Nevertheless, some people are very protective of their privacy, especially in this town. Ironically, some of the same folks who make a living putting their own (or other people's) images on film are most averse to being filmed or watched on their off-time.

We've all heard stories of movie ideas being scribbled on restaurant napkins. Might that practice come to a halt if every napkin is now subject to overhead scrutiny?

Film producer Jeff White acknowledged that a lot of deals are made at restaurants and country clubs, but he didn't think having a camera present would change that. It just might affect his table manners. "If I knew that I was going to be on camera, I would be more comfortable with it," he said.
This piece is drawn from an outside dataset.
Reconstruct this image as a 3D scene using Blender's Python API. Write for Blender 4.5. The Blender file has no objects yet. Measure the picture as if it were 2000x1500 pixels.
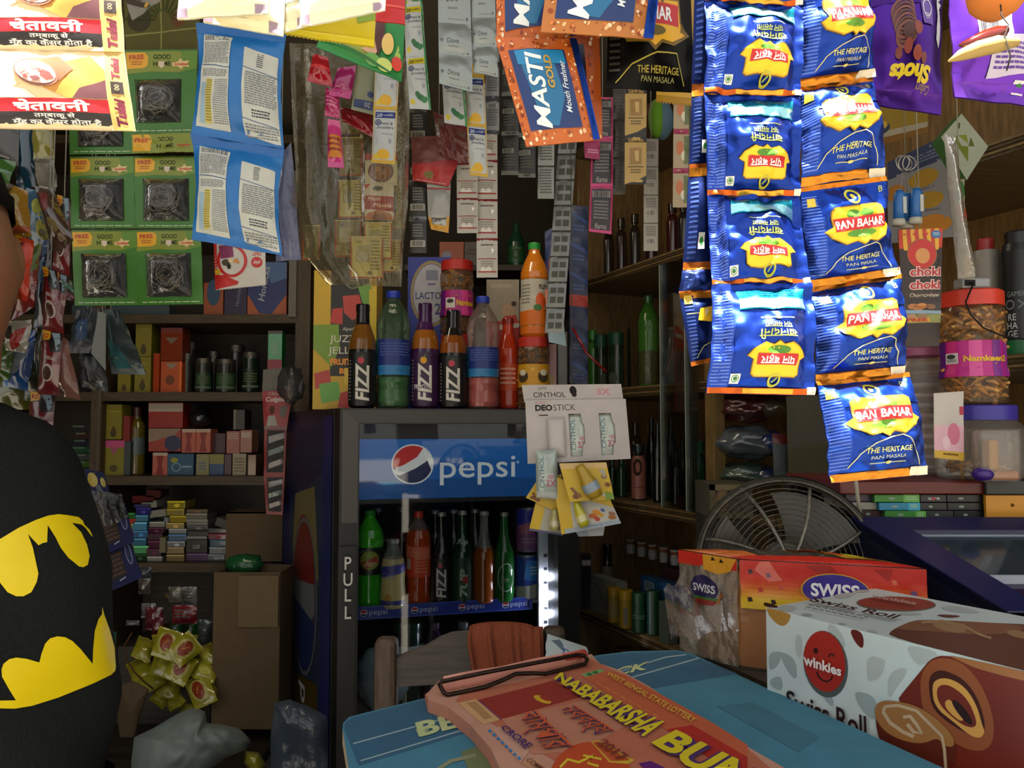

Still, one film producer we talked to (on condition of anonymity) told us, "There's an implication of privacy at Patina and other Hollywood eateries." He also said, "I'd prefer [the cameras] weren't there."


Spago Beverly Hills, which shares some of Patina's powerful customers, has no such video technology. General Manager Tracey Spillane says they have no plans to install anything like it. But hesitation among Spago's decision-makers has nothing to do with the issue of privacy. They merely prefer to keep the personal touch at their restaurants. "We have the same system," Spillane told me, "we just use human eyes." She also said, "We never thought to enhance that with TV cameras."

And what about the assumption by the average Joe that when you're in a restaurant, you're not being watched by electronic eyes?

Some women we talked to were nervous about the cameras for a different reason. "What if I'm wearing a low-cut dress?" one complained. "I don't want the kitchen staff getting an eyeful of my cleavage."

When asked, Splichal was quick to say that if any of his patrons were uncomfortable with the system, he would gladly keep the cameras off their table, or off completely for the night. It's also important to point out that Patina has no microphones anywhere and no videotape recording mechanism attached to the video monitor. Splichal told us, "There is no other intention there, just to make sure the customer is very well taken care of."

It's an issue the customer will have to decide for him- or herself.